Conjecture and authority—The Assyrians and Babylonians; instruments; scales—The Hebrews—The Egyptians; social aspects; Plato’s testimony; instruments—Egyptian influence on Greek culture and its musical significance.

The researches and discoveries of the past fifty years in the valley of the Nile and among the deeply buried ruins of Babylon and Nineveh have thrown light on much that was hitherto obscure in the history of the ancient cultured nations of the East. Yet, even to-day, our knowledge of that history is at best fragmentary and largely conjectural. Out of the mass of fragments and conjectures at our command we can pick very little that will fit into the structure of an authoritative musical history.

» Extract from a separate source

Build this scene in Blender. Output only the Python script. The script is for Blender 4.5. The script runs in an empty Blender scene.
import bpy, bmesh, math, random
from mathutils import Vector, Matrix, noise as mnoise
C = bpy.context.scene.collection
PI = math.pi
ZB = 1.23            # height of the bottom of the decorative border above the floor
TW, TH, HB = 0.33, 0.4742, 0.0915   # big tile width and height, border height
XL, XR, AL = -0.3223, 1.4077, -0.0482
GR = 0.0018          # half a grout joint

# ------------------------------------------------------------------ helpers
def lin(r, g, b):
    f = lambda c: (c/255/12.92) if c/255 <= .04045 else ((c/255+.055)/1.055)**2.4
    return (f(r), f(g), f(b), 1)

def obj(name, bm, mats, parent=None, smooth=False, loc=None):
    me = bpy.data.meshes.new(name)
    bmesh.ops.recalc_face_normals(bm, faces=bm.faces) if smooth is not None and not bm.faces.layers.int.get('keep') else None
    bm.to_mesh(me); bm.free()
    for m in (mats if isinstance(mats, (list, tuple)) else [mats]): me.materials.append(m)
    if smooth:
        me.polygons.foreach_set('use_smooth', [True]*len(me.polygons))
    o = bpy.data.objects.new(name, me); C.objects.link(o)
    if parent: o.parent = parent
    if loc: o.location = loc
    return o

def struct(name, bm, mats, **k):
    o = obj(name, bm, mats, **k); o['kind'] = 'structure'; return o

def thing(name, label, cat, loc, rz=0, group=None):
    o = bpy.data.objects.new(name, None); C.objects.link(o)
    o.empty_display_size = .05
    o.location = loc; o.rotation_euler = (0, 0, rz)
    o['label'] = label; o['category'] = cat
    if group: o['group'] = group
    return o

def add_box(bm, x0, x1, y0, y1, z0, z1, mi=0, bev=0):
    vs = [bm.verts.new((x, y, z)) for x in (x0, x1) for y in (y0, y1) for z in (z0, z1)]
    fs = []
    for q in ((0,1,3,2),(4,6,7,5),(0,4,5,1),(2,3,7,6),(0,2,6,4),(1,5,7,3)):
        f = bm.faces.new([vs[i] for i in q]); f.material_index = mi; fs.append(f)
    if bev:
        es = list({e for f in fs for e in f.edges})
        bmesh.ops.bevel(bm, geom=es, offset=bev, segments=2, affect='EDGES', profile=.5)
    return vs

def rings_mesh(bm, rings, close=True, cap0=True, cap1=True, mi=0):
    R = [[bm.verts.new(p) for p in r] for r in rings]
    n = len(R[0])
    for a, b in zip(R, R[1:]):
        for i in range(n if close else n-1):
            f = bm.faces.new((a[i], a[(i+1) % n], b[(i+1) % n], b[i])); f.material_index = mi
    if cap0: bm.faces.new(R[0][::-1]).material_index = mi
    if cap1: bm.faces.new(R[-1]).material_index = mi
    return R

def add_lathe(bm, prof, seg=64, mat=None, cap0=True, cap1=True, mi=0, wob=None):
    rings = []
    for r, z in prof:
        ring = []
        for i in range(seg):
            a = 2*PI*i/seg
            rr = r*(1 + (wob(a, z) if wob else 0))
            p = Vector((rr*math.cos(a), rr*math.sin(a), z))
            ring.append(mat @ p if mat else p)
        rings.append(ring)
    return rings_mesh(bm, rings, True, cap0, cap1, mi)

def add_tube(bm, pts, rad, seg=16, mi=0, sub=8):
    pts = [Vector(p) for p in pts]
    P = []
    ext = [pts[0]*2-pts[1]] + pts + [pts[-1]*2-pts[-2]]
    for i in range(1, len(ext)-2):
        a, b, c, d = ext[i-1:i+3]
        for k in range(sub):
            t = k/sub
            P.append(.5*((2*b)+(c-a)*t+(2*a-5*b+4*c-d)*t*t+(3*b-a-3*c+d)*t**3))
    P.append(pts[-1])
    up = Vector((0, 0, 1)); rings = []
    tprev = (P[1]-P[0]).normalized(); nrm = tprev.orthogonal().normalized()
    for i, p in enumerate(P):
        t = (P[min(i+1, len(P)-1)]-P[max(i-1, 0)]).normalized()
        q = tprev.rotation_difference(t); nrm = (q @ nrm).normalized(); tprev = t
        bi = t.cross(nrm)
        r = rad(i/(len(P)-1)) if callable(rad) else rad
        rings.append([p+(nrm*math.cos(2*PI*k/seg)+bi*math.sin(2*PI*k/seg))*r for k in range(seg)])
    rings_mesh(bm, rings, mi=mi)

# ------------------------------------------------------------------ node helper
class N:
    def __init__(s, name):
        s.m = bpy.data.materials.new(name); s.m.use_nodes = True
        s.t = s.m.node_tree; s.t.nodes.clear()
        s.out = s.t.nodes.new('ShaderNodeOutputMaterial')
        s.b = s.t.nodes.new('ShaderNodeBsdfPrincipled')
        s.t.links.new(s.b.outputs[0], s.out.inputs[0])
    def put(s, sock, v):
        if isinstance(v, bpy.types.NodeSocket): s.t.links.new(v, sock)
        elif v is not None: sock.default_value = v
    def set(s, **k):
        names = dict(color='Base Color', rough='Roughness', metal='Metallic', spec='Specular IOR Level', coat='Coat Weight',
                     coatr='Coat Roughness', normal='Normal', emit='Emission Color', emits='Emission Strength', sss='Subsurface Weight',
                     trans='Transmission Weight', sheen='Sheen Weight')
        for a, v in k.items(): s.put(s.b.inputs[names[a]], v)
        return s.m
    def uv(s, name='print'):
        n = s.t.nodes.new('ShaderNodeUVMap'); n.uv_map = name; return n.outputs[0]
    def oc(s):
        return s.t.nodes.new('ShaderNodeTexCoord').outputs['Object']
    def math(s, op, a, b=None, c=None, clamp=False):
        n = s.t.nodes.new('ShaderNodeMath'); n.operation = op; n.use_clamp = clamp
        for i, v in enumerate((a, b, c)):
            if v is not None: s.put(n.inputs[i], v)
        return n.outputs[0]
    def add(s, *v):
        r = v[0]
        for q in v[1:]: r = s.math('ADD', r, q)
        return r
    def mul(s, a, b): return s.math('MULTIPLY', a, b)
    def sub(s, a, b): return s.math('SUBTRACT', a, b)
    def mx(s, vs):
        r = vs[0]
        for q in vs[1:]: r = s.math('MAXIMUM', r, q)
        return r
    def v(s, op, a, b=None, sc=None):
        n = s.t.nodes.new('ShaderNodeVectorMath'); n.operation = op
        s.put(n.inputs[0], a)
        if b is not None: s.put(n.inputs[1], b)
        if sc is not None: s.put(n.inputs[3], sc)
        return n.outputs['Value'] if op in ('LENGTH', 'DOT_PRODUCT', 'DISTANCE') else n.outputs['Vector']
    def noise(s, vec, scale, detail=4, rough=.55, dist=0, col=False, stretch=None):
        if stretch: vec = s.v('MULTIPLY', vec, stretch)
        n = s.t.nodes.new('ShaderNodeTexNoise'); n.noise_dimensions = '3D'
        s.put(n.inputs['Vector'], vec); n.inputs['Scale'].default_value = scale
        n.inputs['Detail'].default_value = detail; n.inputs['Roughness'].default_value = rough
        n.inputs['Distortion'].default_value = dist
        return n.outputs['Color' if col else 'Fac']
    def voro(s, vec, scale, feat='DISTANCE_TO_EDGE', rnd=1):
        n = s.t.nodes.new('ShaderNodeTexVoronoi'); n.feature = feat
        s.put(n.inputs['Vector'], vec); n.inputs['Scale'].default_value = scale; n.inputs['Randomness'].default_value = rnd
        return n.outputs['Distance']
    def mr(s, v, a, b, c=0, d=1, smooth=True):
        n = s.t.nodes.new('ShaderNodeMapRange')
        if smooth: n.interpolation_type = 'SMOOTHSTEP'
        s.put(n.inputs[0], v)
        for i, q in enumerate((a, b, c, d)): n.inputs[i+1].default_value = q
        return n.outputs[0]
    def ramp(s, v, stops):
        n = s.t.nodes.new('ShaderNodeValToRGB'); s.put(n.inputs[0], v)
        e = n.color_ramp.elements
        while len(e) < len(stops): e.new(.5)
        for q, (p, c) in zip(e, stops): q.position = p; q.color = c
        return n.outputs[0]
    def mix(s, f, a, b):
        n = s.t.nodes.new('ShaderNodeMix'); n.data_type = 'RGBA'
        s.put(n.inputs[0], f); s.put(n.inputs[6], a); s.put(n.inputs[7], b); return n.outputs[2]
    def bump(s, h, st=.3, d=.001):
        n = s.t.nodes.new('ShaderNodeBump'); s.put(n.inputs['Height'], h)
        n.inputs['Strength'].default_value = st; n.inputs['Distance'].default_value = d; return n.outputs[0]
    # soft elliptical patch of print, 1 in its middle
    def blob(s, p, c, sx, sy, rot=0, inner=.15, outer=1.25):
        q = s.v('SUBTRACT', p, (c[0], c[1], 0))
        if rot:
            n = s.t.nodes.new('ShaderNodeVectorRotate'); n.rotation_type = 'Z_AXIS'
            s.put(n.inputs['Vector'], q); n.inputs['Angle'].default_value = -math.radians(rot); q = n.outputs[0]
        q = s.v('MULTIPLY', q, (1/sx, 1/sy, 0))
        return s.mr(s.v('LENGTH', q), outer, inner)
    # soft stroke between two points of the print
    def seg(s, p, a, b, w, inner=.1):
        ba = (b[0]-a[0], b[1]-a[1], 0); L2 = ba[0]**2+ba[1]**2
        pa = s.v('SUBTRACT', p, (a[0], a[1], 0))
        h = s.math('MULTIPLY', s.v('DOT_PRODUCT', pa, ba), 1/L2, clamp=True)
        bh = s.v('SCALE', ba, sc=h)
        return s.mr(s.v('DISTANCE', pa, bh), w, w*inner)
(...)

We know definitely that the Assyrians, Babylonians, Egyptians, and Hebrews possessed in their heyday an advanced civilization and a large amount of æsthetic culture. From analogy with other old civilizations of which we have more accurate knowledge, however, we have no reason to suppose that their musical culture kept pace with their advance in other arts. From the plastic to the pictorial and last to the musical seems to have been the historical order of advance in the evolution of artistic expression. Music, to quote John Addington Symonds, ‘is the essentially modern art.’ Nevertheless, even in default of any more specific evidence, we could safely assume that musical culture among the ancient civilized nations had advanced considerably beyond the stage reached by primitive peoples.